In MiG-29: Deadly Adversary players pilot the Soviet Mikoyan MiG-29 Fulcrum.
In Hornet: Naval Strike Fighter players pilot the McDonnell Douglas F/A-18 Hornet in the Balkans for the U.S Navy or Marine Corps. The Hornet add-on features carrier landings.
Falcon 3.0 CD-ROM of 1995 extracts and installs via Spectrum Holobyte Falcon 3.0 Installation Program. The install size of Falcon 3.0 is 10 megs and consists of 700 files.
[1]
The Amiga 3000 25MHz 030 of 1989 could have handled Falcon 3.0. Amiga 1200s and Atari Falcons (Atari ST microcomputer successor) also could have handled most of Falcon 3.0's hardware requirements, but the problem is they didn't come out until 1992. And when they did come out they didn't take off anyway, being too little, too late. [2] Moreover, not enough Amigans owned 020/030-accelerated older-model STs or Amigas to warrant ports (A2000, A3000).
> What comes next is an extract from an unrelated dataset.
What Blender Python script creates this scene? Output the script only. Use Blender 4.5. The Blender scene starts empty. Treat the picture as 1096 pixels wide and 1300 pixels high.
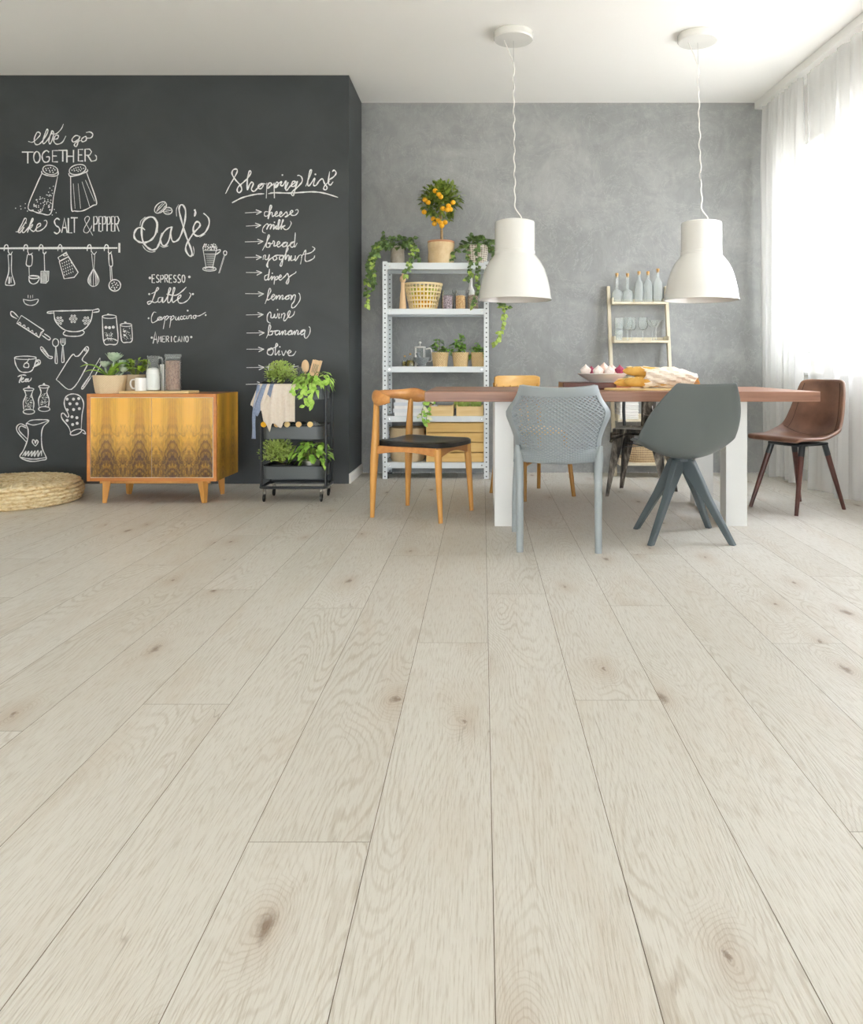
import bpy, math, random
from math import sin, cos, pi, radians, sqrt, atan2, exp
from mathutils import Vector as V, Matrix
random.seed(7)
sc = bpy.context.scene
C = sc.collection

# ------------------------------------------------------------------ camera, sky, exposure
CH = 0.88                      # lens height; one metre at distance D spans 1000/D pixels
cam = bpy.data.cameras.new('camera'); camo = bpy.data.objects.new('camera', cam); C.objects.link(camo)
camo.location = (0, 0, CH); camo.rotation_euler = (pi/2, 0, 0)
cam.sensor_width = 36; cam.lens = 36*1000/1300
cam.shift_x = -(613-548)/1300; cam.shift_y = (465-650)/1300
cam.clip_start = 0.05
sc.camera = camo
world = bpy.data.worlds.new('sky'); sc.world = world; world.use_nodes = True
bg = world.node_tree.nodes['Background']
wt = world.node_tree; wg = wt.nodes.new('ShaderNodeTexCoord'); ws = wt.nodes.new('ShaderNodeSeparateXYZ'); wr = wt.nodes.new('ShaderNodeValToRGB')
wt.links.new(wg.outputs['Generated'], ws.inputs[0]); wm = wt.nodes.new('ShaderNodeMath'); wm.operation = 'MULTIPLY_ADD'; wm.inputs[1].default_value = .5; wm.inputs[2].default_value = .5
wt.links.new(ws.outputs[2], wm.inputs[0]); wt.links.new(wm.outputs[0], wr.inputs[0]); wt.links.new(wr.outputs[0], bg.inputs['Color'])
wr.color_ramp.elements[0].position = .42; wr.color_ramp.elements[0].color = (.60, .60, .59, 1)      # pale ground below the horizon
wr.color_ramp.elements[1].position = .52; wr.color_ramp.elements[1].color = (.93, .97, 1.03, 1); bg.inputs['Strength'].default_value = 5.0
sc.view_settings.view_transform = 'Standard'; sc.view_settings.look = 'None'
sc.view_settings.gamma = 1; sc.view_settings.use_curve_mapping = False
sc.view_settings.exposure = 1.72
sc.cycles.use_denoising = True
sc.cycles.max_bounces = 10; sc.cycles.diffuse_bounces = 7; sc.cycles.transparent_max_bounces = 24

# ------------------------------------------------------------------ helpers
def lin(c):
    r = []
    for v in c[:3]:
        v /= 255
        r.append(v/12.92 if v <= .04045 else ((v+.055)/1.055)**2.4)
    return (r[0], r[1], r[2], 1)
class NT:
    def __init__(s, name):
        s.m = bpy.data.materials.new(name); s.m.use_nodes = True
        s.t = s.m.node_tree; s.b = s.t.nodes['Principled BSDF']; s.out = s.t.nodes['Material Output']
    def n(s, typ, **kw):
        x = s.t.nodes.new(typ)
        for k, v in kw.items():
            if k[0] == 'i' and k[1:].isdigit(): s.put(x.inputs[int(k[1:])], v)
            elif k in x.inputs: s.put(x.inputs[k], v)
            else: setattr(x, k, v)
        return x
    def put(s, sock, v):
        if isinstance(v, bpy.types.NodeSocket): s.t.links.new(v, sock)
        elif isinstance(v, bpy.types.Node): s.t.links.new(v.outputs[0], sock)
        else: sock.default_value = v
    def math(s, op, a, b=0.0, c=0.0):
        x = s.t.nodes.new('ShaderNodeMath'); x.operation = op
        s.put(x.inputs[0], a); s.put(x.inputs[1], b); s.put(x.inputs[2], c); return x.outputs[0]
    def map(s, vec, scale=(1,1,1), loc=(0,0,0)):
        x = s.t.nodes.new('ShaderNodeMapping'); s.put(x.inputs[0], vec)
        x.inputs['Scale'].default_value = scale; x.inputs['Location'].default_value = loc; return x.outputs[0]
    def obj(s): return s.n('ShaderNodeTexCoord').outputs['Object']
    def noise(s, vec, scale=5, detail=4, rough=.5, dist=0):
        x = s.t.nodes.new('ShaderNodeTexNoise'); s.put(x.inputs['Vector'], vec)
        x.inputs['Scale'].default_value = scale; x.inputs['Detail'].default_value = detail
        x.inputs['Roughness'].default_value = rough; x.inputs['Distortion'].default_value = dist
        return x.outputs[0]
    def ramp(s, fac, *stops):
        x = s.t.nodes.new('ShaderNodeValToRGB'); s.put(x.inputs[0], fac); e = x.color_ramp.elements
        while len(e) < len(stops): e.new(.5)
        for el, (p, c) in zip(e, stops):
            el.position = p; el.color = lin(c) if not isinstance(c, (int, float)) else (c, c, c, 1)
        return x.outputs[0]
    def mix(s, fac, a, b, blend='MIX'):
        x = s.t.nodes.new('ShaderNodeMix'); x.data_type = 'RGBA'; x.blend_type = blend
        s.put(x.inputs[0], fac)
        s.put(x.inputs[6], lin(a) if isinstance(a, tuple) else a); s.put(x.inputs[7], lin(b) if isinstance(b, tuple) else b)
        return x.outputs[2]
    def bump(s, h, strength=.3, dist=.01):
        x = s.n('ShaderNodeBump', Strength=strength, Distance=dist); s.put(x.inputs['Height'], h)
        s.put(s.b.inputs['Normal'], x.outputs[0])
    def set(s, **kw):
        names = dict(rough='Roughness', metal='Metallic', coat='Coat Weight', coatr='Coat Roughness', sub='Subsurface Weight', sheen='Sheen Weight', spec='Specular IOR Level', trans='Transmission Weight', color='Base Color', alpha='Alpha')
        for k, v in kw.items():
            s.put(s.b.inputs[names[k]], lin(v) if isinstance(v, tuple) else v)
        return s
def mat(name, c, c2=None, scale=(12,12,12), detail=4, bump=0, bscale=None, dist=.004, nd=0, lo=.3, hi=.7, **kw):
    m = NT(name); kw.setdefault('rough', .5)
    if c2:
        f = m.noise(m.map(m.obj(), scale), 1, detail, .55, nd)
        m.put(m.b.inputs['Base Color'], m.ramp(f, (lo, c), (hi, c2)))
    else: m.set(color=c)
    m.set(**kw)
    if bump:
        m.bump(m.noise(m.map(m.obj(), bscale or scale), 1, 5, .6), bump, dist)
    return m.m
def weave(name, c1, c2, na, nz, bump=.6, diag=0, **kw):
    m = NT(name); kw.setdefault('rough', .75); m.set(**kw); o = m.obj()
    a = m.n('ShaderNodeTexGradient', gradient_type='RADIAL'); m.put(a.inputs[0], o)
    z = m.n('ShaderNodeSeparateXYZ'); m.put(z.inputs[0], o)
    aa = m.math('MULTIPLY', a.outputs[1], na*2*pi); zz = m.math('MULTIPLY', z.outputs[2], nz*2*pi)
    if diag: aa, zz = m.math('ADD', aa, zz), m.math('SUBTRACT', aa, zz)
    w = m.math('MULTIPLY_ADD', m.math('MULTIPLY', m.math('SINE', aa), m.math('SINE', zz)), .5, .5)
    w2 = m.math('MULTIPLY_ADD', m.noise(o, 60, 3), .4, m.math('MULTIPLY', w, .8))
    m.put(m.b.inputs['Base Color'], m.ramp(w2, (.1, c2), (.75, c1))); m.bump(w, bump, .006)
    return m.m
def wood(name, c1, c2, axis=0, freq=60, stretch=.06, rough=.45, coat=0, coarse=1.0):
    m = NT(name); m.set(rough=rough, coat=coat); o = m.obj()
    s = [freq, freq, freq]; s[axis] = freq*stretch
    f = m.noise(m.map(o, tuple(s)), 1, 5, .6, .4)
    s2 = [6*coarse]*3; s2[axis] = .7*coarse
    g = m.noise(m.map(o, tuple(s2)), 1, 3, .5, 1.0)
    x = m.math('MULTIPLY_ADD', g, .6, m.math('MULTIPLY', f, .4))
    m.put(m.b.inputs['Base Color'], m.ramp(x, (.3, c2), (.62, c1))); m.bump(f, .12, .002)
    return m.m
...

Not to mention the general lack of HDDs on ST and Amiga setups.
In addition, the VGA color palette exceeds the Amiga and ST palettes around this time (256 colors vs. 32 vs. 16), allowing for fancy stuff such as digitized images and FMV insets. Even in 2D flight sim presentation terms, the PC is taking off with hardware scrolling and the ability to switch between big bitmaps without breaking a sweat. And for the purposes of playing flight sims, PC analogue joysticks were superior to ST/Amiga digital micro-switched joysticks, which are only better for arcade games.
[2]
I am mostly talking in the context of 3D flight sims. In terms of arcade action games (2D games), the Amiga would remain competitive for several more years. And at a competitive price-point. But the Amiga (1985 tech) was not suited to advanced 3D games due to its planar display and lack of raw processing power. Even AGA Amigas struggled with Falcon 3.0-level 3D.